Die Stromversorgung großer Metropolen, wie Berlin, wird in der Regel durch einen Kreis aus Hochspannungsleitungen um die Stadt gesichert. Das war durch die Teilung Berlins nicht möglich. Die Hauptstromlast in Westberlin trug das Kraftwerk Reuter. Von dort aus wird der Strom bis heute über eine Öl-Wasser-gekühlte Leitung unterirdisch bis zum Potsdamer Platz geleitet. Die 1978 gebaute Konstruktion war weltweit einzigartig. Inzwischen ist sie aber in die Jahre gekommen und muss ausgewechselt werden. Die neue Kabeldiagonale soll die Last übernehmen.

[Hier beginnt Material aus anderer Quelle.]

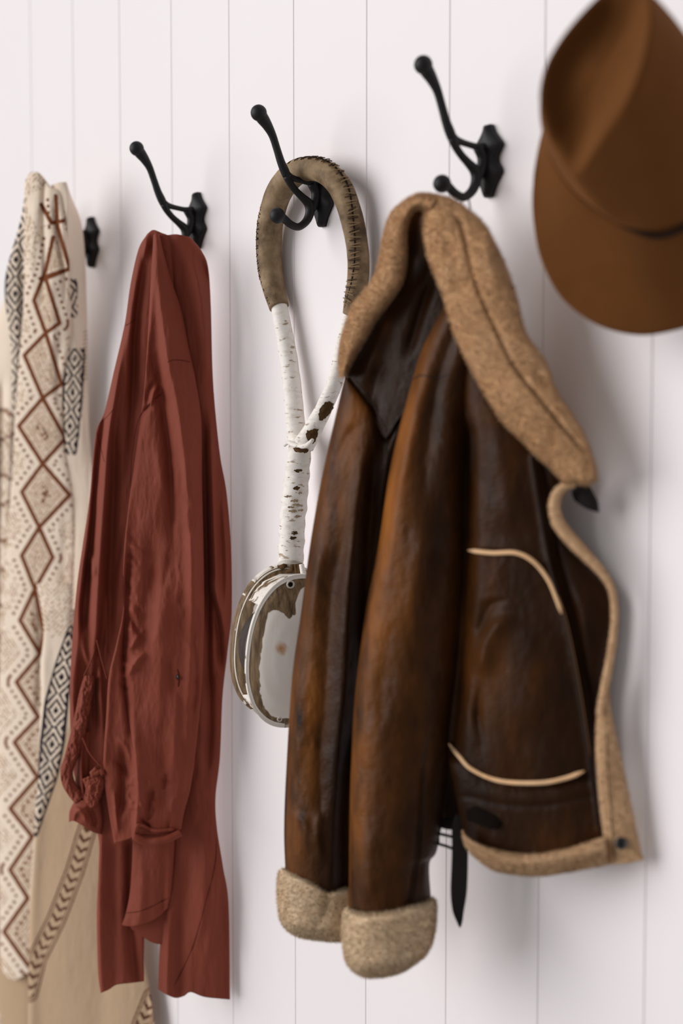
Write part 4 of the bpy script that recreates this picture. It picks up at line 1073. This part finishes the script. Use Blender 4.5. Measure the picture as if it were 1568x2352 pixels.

Nach der politischen Wende wurde Westberlin in das umgebende Stromnetz eingeflochten. Das ging am einfachsten mit Hochspannungsleitungen am nördlichen und südlichen Stadtrand sowie einer Strom-Autobahn, die unterhalb der Stadt verläuft.

Berliner Strombedarf wird kontinuierlich wachsen

Mit dieser hybriden Lösung kann 50Hertz, nach eigenen Angaben, den zu erwartenden Berliner Strombedarf bis zum Jahr 2050 sicher decken. Der Übertagungsnetz-Betreiber ist verantwortlich für alle Strom-Autobahnen in den fünf neuen Bundesländern sowie Hamburg und Berlin. 70 Prozent des Stromes, der nach Berlin fließt, kommt bereits von den Offshore-Anlagen in der Ostsee, von den Wind -und Solarkraftanlagen vor allem im Norden.

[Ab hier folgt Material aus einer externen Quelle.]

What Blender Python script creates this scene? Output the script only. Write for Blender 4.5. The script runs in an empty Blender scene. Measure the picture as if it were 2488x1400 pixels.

Und der Bedarf wird weiter steigen. Berlin ist eine wachsende Stadt, die Elektromobilität und innovative Heiz- und Klimaanlagen auf Strombasis werden immer häufiger genutzt. Damit muss immer mehr Strom über weite Strecken von den Erzeugern zu den Verbrauchern befördert werden. Das erfordert ein hochleistungsfähiges Netz.

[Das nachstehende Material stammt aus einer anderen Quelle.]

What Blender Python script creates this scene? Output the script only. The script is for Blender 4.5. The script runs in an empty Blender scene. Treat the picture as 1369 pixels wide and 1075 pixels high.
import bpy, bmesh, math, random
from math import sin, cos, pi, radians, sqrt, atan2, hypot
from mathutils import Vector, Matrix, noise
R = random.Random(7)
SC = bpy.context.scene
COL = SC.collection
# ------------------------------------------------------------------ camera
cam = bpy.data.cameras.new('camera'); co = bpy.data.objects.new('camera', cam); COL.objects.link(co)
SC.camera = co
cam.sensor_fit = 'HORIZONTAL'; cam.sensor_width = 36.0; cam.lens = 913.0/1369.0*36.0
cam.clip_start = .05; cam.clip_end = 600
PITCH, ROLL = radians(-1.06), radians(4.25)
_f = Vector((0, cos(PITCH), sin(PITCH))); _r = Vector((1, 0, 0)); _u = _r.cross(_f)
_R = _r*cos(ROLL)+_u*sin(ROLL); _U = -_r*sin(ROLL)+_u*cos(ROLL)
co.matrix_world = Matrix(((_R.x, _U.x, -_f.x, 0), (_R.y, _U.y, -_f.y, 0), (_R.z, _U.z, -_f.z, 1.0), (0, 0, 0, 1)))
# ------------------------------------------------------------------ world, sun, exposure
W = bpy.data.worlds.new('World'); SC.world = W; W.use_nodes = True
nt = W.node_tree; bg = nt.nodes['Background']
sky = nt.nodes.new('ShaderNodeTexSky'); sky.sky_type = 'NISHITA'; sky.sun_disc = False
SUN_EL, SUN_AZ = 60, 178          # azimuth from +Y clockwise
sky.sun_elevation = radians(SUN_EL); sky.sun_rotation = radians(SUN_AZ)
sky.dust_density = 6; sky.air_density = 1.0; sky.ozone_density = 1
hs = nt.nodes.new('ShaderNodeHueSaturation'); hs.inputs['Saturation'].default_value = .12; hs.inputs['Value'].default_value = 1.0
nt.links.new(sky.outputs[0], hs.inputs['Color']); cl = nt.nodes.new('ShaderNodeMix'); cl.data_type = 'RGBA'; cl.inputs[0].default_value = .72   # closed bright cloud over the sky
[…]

Berliner Kraftwerke gehen vom Netz

Zumal Berlin große Kraftwerkskapazitäten stilllegen will. Bis 2030 sollen die Steinkohlekraftwerke Reuter, Reuter-West und Moabit vom Netz gehen, hat der Senat beschlossen. Zwar wird es die eine oder andere technologische Lösung für moderne Kraftwerke geben, aber unterm Strich wird Berlin noch mehr Strom über die Leitungen von 50Hertz importieren.

Der neue Kabeltunnel muss derweil selbst in 30 Metern Tiefe die eine oder andere Schwierigkeit umkurven: Baurelikte aus der Vorkriegszeit oder Botschaftsgebäude, die von der Tunnelbohrmaschine nicht unterquert werden dürfen, sind das Problem.

300 Millionen Euro wird die Kabeldiagonale am Ende kosten und Marzahn im Osten mit Berlin Westend verbinden. Viel Geld, aber ein Infrastrukturbau inmitten der Stadt ist nicht zum Nulltarif zu haben.

Die Hauptstädter werden übrigens bis zur geplanten Fertigstellung im Jahr 2028 kaum etwas von den Tunnelbohrarbeiten mitkriegen. Mit Ausnahme der großen Baustelle auf der Straße des 17. Juni - dort wird seit Monaten ein Notausstiegsschacht für die Tunnelbohrer errichtet.